Exercise: Only the number is needed: how many lines of the records include "Write"?

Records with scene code
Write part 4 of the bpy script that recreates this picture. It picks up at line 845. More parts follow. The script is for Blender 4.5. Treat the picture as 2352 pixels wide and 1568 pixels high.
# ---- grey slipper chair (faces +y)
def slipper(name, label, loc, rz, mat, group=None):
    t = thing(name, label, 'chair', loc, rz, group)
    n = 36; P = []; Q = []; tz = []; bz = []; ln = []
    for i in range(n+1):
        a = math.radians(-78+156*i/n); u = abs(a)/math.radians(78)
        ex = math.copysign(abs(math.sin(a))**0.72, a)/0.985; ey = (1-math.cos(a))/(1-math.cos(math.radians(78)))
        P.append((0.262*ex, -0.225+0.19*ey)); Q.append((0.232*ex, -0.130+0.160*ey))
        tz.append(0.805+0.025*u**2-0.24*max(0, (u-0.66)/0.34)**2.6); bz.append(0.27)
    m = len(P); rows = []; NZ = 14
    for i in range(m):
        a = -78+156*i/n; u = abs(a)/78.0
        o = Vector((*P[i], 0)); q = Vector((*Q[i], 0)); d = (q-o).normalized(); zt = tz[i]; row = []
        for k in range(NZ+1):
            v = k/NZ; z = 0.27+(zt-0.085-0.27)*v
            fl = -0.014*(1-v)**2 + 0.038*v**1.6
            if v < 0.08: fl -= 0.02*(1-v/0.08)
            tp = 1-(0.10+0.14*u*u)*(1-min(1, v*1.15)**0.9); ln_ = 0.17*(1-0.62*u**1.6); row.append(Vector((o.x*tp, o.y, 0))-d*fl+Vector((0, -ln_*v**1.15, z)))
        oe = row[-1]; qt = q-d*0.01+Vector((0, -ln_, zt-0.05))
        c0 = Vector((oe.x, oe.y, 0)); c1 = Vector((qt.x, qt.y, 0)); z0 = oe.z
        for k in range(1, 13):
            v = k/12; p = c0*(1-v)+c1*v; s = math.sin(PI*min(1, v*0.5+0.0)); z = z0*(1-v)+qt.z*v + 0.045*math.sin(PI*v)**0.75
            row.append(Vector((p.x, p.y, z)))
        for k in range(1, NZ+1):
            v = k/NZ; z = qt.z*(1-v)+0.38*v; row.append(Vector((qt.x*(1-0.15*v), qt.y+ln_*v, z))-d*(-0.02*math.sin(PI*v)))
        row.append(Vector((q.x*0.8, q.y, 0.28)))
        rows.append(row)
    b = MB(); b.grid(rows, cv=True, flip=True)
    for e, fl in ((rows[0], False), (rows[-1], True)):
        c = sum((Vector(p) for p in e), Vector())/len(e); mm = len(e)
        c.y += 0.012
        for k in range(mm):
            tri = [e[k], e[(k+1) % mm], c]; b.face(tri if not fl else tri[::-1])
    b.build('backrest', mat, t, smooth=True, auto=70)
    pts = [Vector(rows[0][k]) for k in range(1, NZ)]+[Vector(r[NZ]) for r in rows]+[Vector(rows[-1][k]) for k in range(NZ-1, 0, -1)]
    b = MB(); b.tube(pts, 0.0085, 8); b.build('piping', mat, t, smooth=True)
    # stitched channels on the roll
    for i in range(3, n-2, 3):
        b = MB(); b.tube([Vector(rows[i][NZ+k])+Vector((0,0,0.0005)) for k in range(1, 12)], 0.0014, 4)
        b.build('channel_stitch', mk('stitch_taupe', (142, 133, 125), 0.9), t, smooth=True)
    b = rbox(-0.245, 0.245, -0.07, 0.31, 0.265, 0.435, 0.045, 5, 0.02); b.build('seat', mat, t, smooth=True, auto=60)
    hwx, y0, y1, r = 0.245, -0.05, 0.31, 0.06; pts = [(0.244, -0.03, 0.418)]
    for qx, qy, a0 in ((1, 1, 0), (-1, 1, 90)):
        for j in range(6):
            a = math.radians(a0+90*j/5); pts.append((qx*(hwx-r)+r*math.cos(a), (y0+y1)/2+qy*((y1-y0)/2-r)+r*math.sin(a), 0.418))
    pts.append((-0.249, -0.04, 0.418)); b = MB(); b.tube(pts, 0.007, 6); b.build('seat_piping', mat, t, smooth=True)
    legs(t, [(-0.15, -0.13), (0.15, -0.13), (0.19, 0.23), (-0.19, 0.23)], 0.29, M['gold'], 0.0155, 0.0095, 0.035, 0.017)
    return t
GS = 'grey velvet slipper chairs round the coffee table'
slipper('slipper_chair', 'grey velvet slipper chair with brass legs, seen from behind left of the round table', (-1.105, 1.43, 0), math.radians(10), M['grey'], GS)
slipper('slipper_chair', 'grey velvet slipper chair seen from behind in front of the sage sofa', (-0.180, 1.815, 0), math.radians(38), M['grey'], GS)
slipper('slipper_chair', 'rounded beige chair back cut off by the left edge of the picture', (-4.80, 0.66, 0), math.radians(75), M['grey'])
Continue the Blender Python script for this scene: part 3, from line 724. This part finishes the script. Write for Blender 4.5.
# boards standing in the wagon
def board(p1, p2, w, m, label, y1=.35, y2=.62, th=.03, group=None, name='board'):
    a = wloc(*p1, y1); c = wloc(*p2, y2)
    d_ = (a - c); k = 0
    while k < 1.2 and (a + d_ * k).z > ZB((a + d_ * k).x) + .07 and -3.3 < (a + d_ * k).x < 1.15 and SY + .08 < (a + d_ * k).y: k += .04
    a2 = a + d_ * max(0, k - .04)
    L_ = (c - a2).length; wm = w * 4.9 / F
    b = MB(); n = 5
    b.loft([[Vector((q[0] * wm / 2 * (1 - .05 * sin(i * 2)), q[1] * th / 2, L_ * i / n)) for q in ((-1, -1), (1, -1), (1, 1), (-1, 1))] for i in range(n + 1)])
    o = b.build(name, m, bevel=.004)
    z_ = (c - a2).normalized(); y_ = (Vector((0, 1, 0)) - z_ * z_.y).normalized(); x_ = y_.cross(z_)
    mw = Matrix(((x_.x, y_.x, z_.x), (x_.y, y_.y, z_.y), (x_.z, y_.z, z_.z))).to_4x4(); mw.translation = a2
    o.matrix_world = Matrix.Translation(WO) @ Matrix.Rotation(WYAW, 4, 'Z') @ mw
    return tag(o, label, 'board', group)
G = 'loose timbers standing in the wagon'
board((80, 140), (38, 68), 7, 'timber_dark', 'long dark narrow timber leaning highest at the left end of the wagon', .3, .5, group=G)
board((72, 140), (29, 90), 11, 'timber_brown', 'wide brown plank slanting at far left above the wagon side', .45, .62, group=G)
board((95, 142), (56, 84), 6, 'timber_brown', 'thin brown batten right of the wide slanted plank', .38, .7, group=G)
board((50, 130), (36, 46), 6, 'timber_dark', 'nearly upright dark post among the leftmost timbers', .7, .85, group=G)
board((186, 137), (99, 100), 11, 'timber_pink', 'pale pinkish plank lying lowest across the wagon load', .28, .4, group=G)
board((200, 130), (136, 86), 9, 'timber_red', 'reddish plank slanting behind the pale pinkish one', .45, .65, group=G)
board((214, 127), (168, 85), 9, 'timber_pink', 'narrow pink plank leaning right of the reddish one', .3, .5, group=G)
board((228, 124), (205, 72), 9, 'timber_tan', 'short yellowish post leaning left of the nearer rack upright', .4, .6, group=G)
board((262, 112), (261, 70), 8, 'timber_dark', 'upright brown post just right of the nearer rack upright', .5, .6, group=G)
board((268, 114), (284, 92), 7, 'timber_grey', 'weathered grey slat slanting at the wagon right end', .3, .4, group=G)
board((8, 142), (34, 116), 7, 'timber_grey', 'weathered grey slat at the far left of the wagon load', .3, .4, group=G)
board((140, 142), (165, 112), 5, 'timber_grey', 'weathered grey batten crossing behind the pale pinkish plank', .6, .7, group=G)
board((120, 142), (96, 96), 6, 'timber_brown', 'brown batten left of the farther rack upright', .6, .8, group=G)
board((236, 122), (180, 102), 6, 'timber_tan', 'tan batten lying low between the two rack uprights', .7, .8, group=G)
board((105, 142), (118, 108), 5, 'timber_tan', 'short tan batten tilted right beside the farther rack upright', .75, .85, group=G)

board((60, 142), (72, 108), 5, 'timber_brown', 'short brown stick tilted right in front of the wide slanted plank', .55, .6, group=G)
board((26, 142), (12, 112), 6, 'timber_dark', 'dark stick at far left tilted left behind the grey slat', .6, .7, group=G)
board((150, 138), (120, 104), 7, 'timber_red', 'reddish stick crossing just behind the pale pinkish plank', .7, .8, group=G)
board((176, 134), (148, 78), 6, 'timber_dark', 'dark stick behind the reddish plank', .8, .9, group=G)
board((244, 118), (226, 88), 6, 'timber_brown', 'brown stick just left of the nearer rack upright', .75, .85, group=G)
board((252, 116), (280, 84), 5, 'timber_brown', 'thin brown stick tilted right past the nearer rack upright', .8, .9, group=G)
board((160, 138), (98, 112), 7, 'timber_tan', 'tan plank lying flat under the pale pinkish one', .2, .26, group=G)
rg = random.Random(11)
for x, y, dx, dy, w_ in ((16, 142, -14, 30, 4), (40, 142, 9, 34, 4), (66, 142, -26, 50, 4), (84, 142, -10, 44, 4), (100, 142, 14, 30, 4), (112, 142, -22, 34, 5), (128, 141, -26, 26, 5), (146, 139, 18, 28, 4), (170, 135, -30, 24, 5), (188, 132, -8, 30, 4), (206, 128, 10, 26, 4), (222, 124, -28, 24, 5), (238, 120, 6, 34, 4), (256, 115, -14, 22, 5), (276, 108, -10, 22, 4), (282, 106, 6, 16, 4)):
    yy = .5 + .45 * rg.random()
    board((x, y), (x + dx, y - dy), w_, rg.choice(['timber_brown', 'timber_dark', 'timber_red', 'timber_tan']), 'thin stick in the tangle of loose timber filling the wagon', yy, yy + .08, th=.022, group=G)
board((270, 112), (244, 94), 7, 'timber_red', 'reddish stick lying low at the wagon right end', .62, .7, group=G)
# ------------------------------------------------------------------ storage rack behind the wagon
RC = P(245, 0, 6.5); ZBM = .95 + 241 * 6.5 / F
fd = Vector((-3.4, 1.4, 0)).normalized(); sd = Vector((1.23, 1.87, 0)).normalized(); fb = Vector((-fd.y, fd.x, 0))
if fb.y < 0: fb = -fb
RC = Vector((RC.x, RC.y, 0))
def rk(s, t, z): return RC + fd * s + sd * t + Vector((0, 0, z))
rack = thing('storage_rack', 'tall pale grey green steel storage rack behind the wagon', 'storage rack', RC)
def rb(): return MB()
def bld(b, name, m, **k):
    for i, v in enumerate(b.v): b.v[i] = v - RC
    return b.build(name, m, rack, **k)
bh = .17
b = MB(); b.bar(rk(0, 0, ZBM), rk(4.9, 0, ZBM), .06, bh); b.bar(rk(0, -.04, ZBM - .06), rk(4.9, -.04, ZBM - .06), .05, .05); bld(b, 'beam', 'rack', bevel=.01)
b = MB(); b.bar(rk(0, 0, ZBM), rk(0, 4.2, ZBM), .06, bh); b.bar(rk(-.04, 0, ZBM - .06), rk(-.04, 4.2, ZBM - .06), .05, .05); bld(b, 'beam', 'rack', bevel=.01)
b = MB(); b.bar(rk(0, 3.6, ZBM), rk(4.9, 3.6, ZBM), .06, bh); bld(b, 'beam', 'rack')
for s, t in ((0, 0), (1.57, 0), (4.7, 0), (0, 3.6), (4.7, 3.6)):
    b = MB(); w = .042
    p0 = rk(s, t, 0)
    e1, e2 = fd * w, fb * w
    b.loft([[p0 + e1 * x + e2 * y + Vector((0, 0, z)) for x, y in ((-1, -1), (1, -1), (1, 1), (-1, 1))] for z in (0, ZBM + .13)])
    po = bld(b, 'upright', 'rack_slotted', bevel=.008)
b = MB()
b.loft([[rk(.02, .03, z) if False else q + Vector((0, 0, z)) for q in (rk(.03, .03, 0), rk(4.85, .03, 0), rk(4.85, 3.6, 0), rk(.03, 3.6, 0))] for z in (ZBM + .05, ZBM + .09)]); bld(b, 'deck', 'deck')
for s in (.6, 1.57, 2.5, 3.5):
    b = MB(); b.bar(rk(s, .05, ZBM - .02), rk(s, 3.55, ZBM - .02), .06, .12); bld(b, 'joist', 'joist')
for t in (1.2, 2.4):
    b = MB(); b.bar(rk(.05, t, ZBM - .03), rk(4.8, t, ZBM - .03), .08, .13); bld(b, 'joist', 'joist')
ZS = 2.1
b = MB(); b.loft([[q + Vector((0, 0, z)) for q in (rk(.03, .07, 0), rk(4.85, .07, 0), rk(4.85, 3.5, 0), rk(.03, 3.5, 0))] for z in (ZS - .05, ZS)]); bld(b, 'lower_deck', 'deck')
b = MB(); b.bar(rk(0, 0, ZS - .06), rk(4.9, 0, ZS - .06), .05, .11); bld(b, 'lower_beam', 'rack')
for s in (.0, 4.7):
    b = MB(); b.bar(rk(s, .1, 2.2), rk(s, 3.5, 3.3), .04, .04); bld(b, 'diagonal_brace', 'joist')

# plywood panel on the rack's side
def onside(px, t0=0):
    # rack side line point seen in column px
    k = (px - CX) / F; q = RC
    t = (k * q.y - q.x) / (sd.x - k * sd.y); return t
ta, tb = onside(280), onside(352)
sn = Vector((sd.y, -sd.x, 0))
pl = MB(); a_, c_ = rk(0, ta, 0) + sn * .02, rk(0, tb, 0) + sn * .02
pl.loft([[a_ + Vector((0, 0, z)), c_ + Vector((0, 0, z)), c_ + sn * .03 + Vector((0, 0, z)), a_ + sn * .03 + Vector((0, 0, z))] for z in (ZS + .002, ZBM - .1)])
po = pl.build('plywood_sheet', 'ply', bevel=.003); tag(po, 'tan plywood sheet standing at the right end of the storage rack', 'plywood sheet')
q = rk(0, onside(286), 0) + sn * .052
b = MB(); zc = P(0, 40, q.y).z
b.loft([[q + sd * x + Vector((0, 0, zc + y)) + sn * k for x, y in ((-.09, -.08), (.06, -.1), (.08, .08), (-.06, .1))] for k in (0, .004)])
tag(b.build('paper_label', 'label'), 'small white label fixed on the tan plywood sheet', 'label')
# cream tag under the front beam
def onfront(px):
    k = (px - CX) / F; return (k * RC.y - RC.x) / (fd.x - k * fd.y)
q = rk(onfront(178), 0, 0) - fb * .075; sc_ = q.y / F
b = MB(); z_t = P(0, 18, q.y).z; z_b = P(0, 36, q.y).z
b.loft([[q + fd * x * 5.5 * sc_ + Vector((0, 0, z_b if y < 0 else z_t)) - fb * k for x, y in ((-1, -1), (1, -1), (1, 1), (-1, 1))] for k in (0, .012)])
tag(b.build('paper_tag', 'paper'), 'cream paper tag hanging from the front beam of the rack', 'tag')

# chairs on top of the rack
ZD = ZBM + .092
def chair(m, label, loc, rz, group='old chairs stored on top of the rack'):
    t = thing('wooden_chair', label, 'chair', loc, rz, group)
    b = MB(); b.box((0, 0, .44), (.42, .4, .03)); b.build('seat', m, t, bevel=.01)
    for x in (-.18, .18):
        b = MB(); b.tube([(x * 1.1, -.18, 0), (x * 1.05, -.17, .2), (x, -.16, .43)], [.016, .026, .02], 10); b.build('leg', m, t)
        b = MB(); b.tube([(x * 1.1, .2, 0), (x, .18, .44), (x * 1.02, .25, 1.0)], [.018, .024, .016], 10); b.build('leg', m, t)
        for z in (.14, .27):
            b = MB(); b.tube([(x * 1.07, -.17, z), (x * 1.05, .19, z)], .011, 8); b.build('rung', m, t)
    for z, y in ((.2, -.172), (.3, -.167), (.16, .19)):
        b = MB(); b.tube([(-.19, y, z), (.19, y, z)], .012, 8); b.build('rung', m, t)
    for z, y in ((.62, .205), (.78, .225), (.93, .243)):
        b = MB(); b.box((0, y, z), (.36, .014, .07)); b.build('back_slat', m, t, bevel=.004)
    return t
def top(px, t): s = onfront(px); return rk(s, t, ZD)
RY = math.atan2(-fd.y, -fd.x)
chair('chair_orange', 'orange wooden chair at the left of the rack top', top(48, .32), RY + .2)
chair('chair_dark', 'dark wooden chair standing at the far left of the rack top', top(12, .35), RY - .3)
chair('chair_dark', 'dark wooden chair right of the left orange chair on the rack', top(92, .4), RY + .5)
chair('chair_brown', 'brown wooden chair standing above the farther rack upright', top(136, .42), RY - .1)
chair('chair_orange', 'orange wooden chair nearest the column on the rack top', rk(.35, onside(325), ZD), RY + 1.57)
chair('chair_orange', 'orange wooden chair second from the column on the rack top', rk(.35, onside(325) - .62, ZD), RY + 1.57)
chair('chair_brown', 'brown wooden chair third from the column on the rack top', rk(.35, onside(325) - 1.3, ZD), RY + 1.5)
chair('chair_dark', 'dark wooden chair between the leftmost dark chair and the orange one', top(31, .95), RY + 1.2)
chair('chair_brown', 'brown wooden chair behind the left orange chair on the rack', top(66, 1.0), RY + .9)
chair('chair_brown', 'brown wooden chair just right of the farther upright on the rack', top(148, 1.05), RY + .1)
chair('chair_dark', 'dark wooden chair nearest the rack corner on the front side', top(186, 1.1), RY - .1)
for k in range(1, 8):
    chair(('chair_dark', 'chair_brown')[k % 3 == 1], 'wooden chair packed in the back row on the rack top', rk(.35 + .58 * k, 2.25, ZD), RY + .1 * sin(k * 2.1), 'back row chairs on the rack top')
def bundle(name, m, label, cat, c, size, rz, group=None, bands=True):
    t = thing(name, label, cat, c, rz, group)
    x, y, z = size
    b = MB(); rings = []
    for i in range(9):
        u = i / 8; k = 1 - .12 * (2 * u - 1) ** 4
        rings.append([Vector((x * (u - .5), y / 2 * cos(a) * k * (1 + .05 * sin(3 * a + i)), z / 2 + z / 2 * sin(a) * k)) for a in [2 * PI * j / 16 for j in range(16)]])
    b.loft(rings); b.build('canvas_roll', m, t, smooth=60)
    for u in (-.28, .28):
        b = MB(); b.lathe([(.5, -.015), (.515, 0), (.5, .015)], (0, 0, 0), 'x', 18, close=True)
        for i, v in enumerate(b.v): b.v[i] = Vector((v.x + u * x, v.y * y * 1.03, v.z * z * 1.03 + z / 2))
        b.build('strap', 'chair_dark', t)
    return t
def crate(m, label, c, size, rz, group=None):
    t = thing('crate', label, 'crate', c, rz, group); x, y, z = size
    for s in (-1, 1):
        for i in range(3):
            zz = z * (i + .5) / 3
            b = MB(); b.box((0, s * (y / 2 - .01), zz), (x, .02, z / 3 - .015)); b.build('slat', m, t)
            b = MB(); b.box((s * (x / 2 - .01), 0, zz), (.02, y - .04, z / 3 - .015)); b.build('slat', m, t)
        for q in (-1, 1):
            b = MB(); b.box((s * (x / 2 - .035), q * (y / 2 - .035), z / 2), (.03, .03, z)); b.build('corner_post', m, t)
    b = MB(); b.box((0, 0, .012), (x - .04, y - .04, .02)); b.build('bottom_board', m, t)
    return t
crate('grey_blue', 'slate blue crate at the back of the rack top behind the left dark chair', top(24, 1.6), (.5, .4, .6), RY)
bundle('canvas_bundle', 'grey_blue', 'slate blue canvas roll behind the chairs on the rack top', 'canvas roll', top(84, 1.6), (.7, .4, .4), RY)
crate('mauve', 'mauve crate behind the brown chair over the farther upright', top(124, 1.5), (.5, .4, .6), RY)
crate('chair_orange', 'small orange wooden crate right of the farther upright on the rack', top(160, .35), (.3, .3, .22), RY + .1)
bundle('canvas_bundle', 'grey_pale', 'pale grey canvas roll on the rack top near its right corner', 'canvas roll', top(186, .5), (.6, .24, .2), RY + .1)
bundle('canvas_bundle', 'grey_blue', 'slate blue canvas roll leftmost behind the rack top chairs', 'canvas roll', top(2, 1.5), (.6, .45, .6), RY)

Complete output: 2